Cutting through the clutter
The most common mistake with HTML email marketing is serving too much content. Content overkill confuses your recipients and leads to visually complex experiences with lots of detail.
If your emails have high open rates and low click rates, you’re probably serving too much content. Product specifications are major offenders. Your emails don’t need them. That’s why you have landing pages and product pages on your website.
Graphic design to the rescue?
Graphic design can only do so much to deal with content overkill and clutter. You can improve usability and readability with design, but it doesn’t eliminate complexity. It can’t completely solve the problem.

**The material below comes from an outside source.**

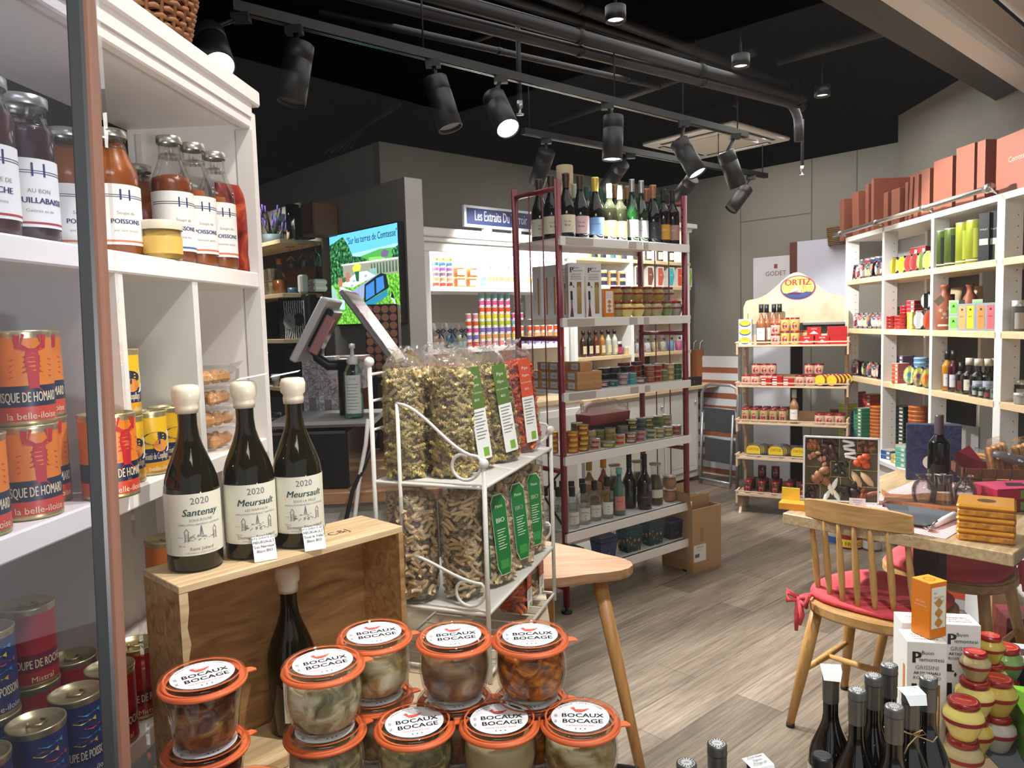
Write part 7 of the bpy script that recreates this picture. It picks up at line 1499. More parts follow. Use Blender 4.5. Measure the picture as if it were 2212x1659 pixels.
for x, z in ((.12, .50), (.24, .55)): scr('A86A5A', (x, z-.09), (x+.06, z-.08), (x+.065, z+.01), (x+.03, z+.03), (x, z+.01), y=-.0462)
scr('7EA8A8', (.60, .50), (.70, .49), (.70, .58), (.60, .58), y=-.0460); scr('8AB0A0', (.0, .28), (.08, .22), (.10, .30), (.07, .40), (0, .44), y=-.0462); scr('A8D4D8', (.10, .18), (.20, .16), (.21, .27), (.12, .28), y=-.0463)
scr('6A5A80', (.78, .68), (.86, .68), (.88, .73), (.82, .76), (.77, .73), y=-.0464); scr('E8ECEC', (.88, .30), (.93, .22), (.97, .14), (.92, .20), (.88, .26), y=-.0464); scr('12181A', (.88, .26), (.93, .24), (.90, .33), y=-.0465)
sm.use(M('16242E', .5)).text('"Sur les terres de Comtesse"', .054, lambda x, y: (TL*.64+x*.92, -.0468, TH*.875+y*1.15), .01)
ob('screen', sm, t)
# kitchen shelves on the partition
for i, (z, va2, vb3) in enumerate(((2.03, 4.78, 6.7), (1.67, 4.78, 6.7), (1.36, 4.80, 6.7), (1.03, 4.80, 6.7))):
    ob('wall_shelf', MB(shelfwood).box(UP-.30, UP-.003, va2, vb3, z-.028, z, .002), None, (0, 0, 0), AA, f'pale wooden wall shelf of the dark coffee corner, {("highest", "second from top", "third from top", "lowest")[i]}', 'shelf')
struct('trim_5', MB(M('3A3937', .7)).box(UP-.003, UP-.0005, 4.78, 8.1, .9, 2.03), rz=AA)
UK = UP-.15
p = onU(588, 500, UK, 2.03); t = thing('lavender_pot', 'pot of purple lavender on the highest shelf of the coffee corner', 'potted plant', p)
ob('pot', MB(M('5A6A6E', .6)).lathe([(0, 0), (.055, 0), (.07, .08), (.065, .08), (0, .07)], 18), t)
r_ = random.Random(4); lv = MB(M('2E3E26', .7)); fl = MB(M('4A3A78', .7))
for k in range(60):
    a = r_.uniform(0, 6.28); q = r_.uniform(.02, .10); h = r_.uniform(.12, .26); lv.tube([(.02*cos(a), .02*sin(a), .07), (q*.6*cos(a), q*.6*sin(a), h*.6), (q*cos(a), q*sin(a), h)], .0025, 4)
    if k % 2: fl.tube([(q*cos(a), q*sin(a), h-.02), (q*1.1*cos(a), q*1.1*sin(a), h+.03)], .007, 5)
tagit(ob('foliage', lv, t), None, None, None, 'stuff'); tagit(ob('flower', fl, t), None, None, None, 'stuff')
p = onU(634, 500, UK-.05, 2.03); Kind('steel_cylinder', 'canister', [('body', MB(chrome).lathe([(0, 0), (.045, 0), (.045, .23), (.040, .23), (.038, .02)], 24))]).put(p, 'polished steel cylinder beside the lavender pot', 0)
p = onU(656, 500, UK, 2.03); Kind('black_caddy', 'box', [('body', MB(M('101216', .5)).box(-.06, .06, -.05, .05, 0, .20, .004))]).put(p, 'black box between steel cylinder and wooden crate', AA)
p = onU(691, 495, UK+.02, 2.03); Kind('small_crate', 'crate', [('body', MB(M('6A4A34', .7, var=.2, scale=20)).box(-.09, .09, -.09, .09, 0, .21, .01).use(M('8A4A30', .6)).text('vin', .08, lambda x, y: (-.091, -x, .08+y)))]).put(p, 'brown printed wooden box on the highest shelf right end', AA)
a_, b_ = on_u(572, 500, UP-.015), on_u(648, 395, UP-.015); m = MB(M('8A8884', .6)).box(0, UV(a_)[1]-UV(b_)[1], 0, .015, 0, b_.z-a_.z+.02)
ll = UV(a_)[1]-UV(b_)[1]; hh = b_.z-a_.z
pr_ = MB(M('1E3034', .6))
for k, (x, z, s_) in enumerate(((.55, .75, .16), (.7, .6, .14), (.85, .8, .15), (.62, .45, .1), (.9, .5, .12))): pr_.add([(x*ll+s_*ll*cos(2*pi*q/9)*(1+.3*sin(3*q)), -.001, z*hh+s_*hh*sin(2*pi*q/9)) for q in range(9)], [tuple(range(9))])
t = thing('canvas_print', 'pale canvas with dark iris flowers leaning on the highest shelf', 'picture', W(UP-.03, UV(a_)[1], 2.0305), AA-pi/2); ob('canvas', m, t); ob('flower_print', pr_, t)
ka = clearbottle(.26, .05, .016, M('8A4A1A', .2, coat=.4), M('B06A3A', .4), None, [], .45, .40, .72, .04, 'spirit_bottle'); ka.put(onU(606, 640, UK, 1.67), 'half full amber bottle with copper cap in the coffee corner', 0)
gk = Kind('drinking_glass', 'glass', [('bowl', MB(clearb).lathe([(0, .002), (.030, 0), (.036, .10), (.034, .10), (.028, .006), (0, .006)], 16))])
for i, (px, k) in enumerate(((577, 0), (590, 0), (577, 1), (590, 1))): p = onU(px, 640, UK, 1.67+k*.1008); gk.put(p, f'stacked drinking glass by the amber bottle, {("left", "right")[i % 2]} {("lower", "upper")[k]}', 0)
for i, px in enumerate((628, 655, 683)): p = onU(px, 560, UK, 1.835); Kind('wine_glass', 'glass', [('foot', MB(clearb).lathe([(0, .165), (.035, .165), (.035, .163), (.004, .155), (.004, .10)], 16)), ('bowl', MB(clearb).lathe([(.004, .10), (.033, .07), (.038, .03), (.030, 0)], 16))]).put(p, f'wine glass hanging upside down under the highest shelf, {nth(i, 3)}', 0)
p = onU(633, 640, UK, 1.67); Kind('small_tin', 'tin', [('tin', MB(M('2E5A7A', .4)).lathe([(0, 0), (.035, 0), (.035, .045), (0, .045)], 16))]).put(p, 'small blue tin between amber bottle and white dispenser', 0)
p = onU(656, 640, UK, 1.67); Kind('white_dispenser', 'dispenser', [('body', MB(M('D8D8D8', .4)).box(-.03, .03, -.03, .03, 0, .125, .012))]).put(p, 'white upright dispenser on the second coffee corner shelf', AA)
for k in (0, 1): p = onU(687, 640, UK, 1.67+k*.0405); Kind('white_bowl', 'bowl', [('bowl', MB(M('D4D4D2', .4)).box(-.05, .05, -.05, .05, 0, .040, .012))]).put(p, f'white square bowl, {("lower", "upper")[k]} of the pair on the coffee shelf', AA)
p = onU(640, 600, UP-.02, 1.67); Kind('wood_panel', 'board', [('panel', MB(M('5A3A28', .6)).box(-.006, .006, -.30, .22, 0, .19))]).put(p, 'brown wooden board leaning behind bottles in the coffee corner', AA)
# coffee bag display with round N disc, coffee machines
t = thing('coffee_display', 'black and white patterned coffee pack with round N disc', 'display', onU(634, 745, UP-.22, 1.3605), AA-pi/2+.35)
wvm = ramp_mat('zebra_print', 'wave', ((.42, '0E0F10'), (.5, 'C8CCCC')), (1, 1, 1), 16, .5, 0, 6)
ob('pack', MB(M('14181C', .5)).box(-.16, .13, .03, .12, 0, .30, .01), t); ob('printed_sheet', MB(wvm).box(-.10, .09, .022, .029, .0, .26), t)
ob('disc', MB(M('9AA6AA', .5)).add([(-.045+.055*cos(2*pi*k/28), .018, .12+.055*sin(2*pi*k/28)) for k in range(28)], [tuple(range(28))]).use(ink).text('N', .04, lambda x, y: (-.045+x, .0172, .108+y)), t)
ob('dark_disc', MB(M('2A2E30', .5)).add([(.04+.045*cos(2*pi*k/24), .020, .13+.045*sin(2*pi*k/24)) for k in range(24)], [tuple(range(24))]), t)
t = thing('coffee_machine', 'steel coffee machine front at the left end of the third shelf', 'coffee machine', onU(590, 745, UP-.16, 1.3605), AA-pi/2)
ob('housing', MB(M('0F1012', .3)).box(-.12, .07, -.08, .1, 0, .26, .01), t); ob('steel_panel', MB(M('A8AAAC', .25, .9)).box(.005, .06, -.085, -.08, .0, .27, .002), t)
for z in (.08, .17): ob('dial', MB(M('8A8C8E', .2, .9)).tube([(.032, -.085, z), (.032, -.105, z)], .020, 16), t)
t = thing('espresso_machine', 'black espresso machine with white cup on the lowest shelf', 'coffee machine', onU(622, 860, UP-.16, 1.0305), AA-pi/2)
ob('housing', MB(M('0B0C0D', .3)).box(-.20, .16, -.08, .12, 0, .27, .01), t); ob('spout', MB(M('9A9C9E', .2, .9)).tube([(-.02, -.08, .22), (-.02, -.12, .24), (-.02, -.14, .18)], .004, 8), t)
Kind('paper_cup', 'cup', [('cup', MB(M('B4B4B2', .5)).lathe([(0, 0), (.022, 0), (.032, .085), (.030, .085), (.02, .004)], 16))]).put(onU(597, 840, UP-.275, 1.03), 'white paper cup at the shelf edge by the espresso machine', 0)
lamp('coffee_corner_light', 'SPOT', W(1.9, 5.0, 2.6), W(2.55, 5.4, 1.5), 45, (1, .93, .86), .05, 80, .6)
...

And yes, this is coming from a designer with nearly two decades of professional experience. Graphic design doesn’t fix bad strategy.
Graphic design doesn't fix bad #strategy. Share on XContent-heavy emails don’t perform as well as brand-centric alternatives. How do I know? It’s easy to test email effectiveness. You only need to know two metrics: your open and click rates.
From many years of email marketing experience, I’ve seen a clear trend in effectiveness. Less content and the right messaging improves both open rates and click rates.
Your open rate improves a little because messaging makes your ads clearer. The click rate significantly swells because simplicity removes friction and increases engagement.
It’s not uncommon to see 200-300% increases in clicks when rolling out a brand-centric email marketing strategy. Also, I’ve never seen a brand-centric email perform worse than a purely promotional alternative. You stand to lose nothing by adding messaging and reducing content.
Your conversion funnel
We’ve covered the brand-centric concept in depth. But why is it called an awareness campaign? Awareness isn’t just something that happens in your audience’s minds. It’s also the top of your conversion funnel.
The top five steps represent an online conversion funnel. The bottom three steps represent a traditional sales funnel. From my experience, the average small business doesn’t have sophisticated marketing systems. They can’t segment and target two funnels (let alone eight distinct conversion stages).
The beauty of brand messaging is that it works for all steps in the conversion and sales process. The email itself is a primer. It deals directly with awareness, interest, and engagement (hopefully your subscribers already trust you). From there, the goal is to turn the job over to your landing page.
Brand-centric ads have the most impact when email messaging and copywriting align with the content on your landing page. You sell with the email and tell with your website.
Basic psychology: People make emotional decisions. Afterward, they use logic to rationalize and corroborate their feelings. So appeal to their senses first (in the email). Then give them the rationale that supports their decision (on your landing, product, and service pages).
So many sales people and marketers lead with rationale. The argument is always the same, “Our customers are so specialized that they just want the facts.” That’s not always true. Your customers are the same as everybody else. They’re people.
People choose with instinct and support their decisions with logic. Don’t forget that fleshy pump in the middle of your chest. That’s the real target.
OK, how do I make a brand-centric ad?
The easiest way to emphasize your brand is to shift your energies from content and design to copywriting and messaging. Remember, it’s the potency of your words that persuades people to take action. So create a simpler email with fewer, more distinct words.
Can you think of a single brand word for each of the following?
- Your core business
- Your audience objections
- Your unique solution
- Basic human desire
- Your audience expectations
- Your special sauce
- What motivates your audience
If you can isolate seven words, then you’re well on your way to brand messaging and brand-centric marketing.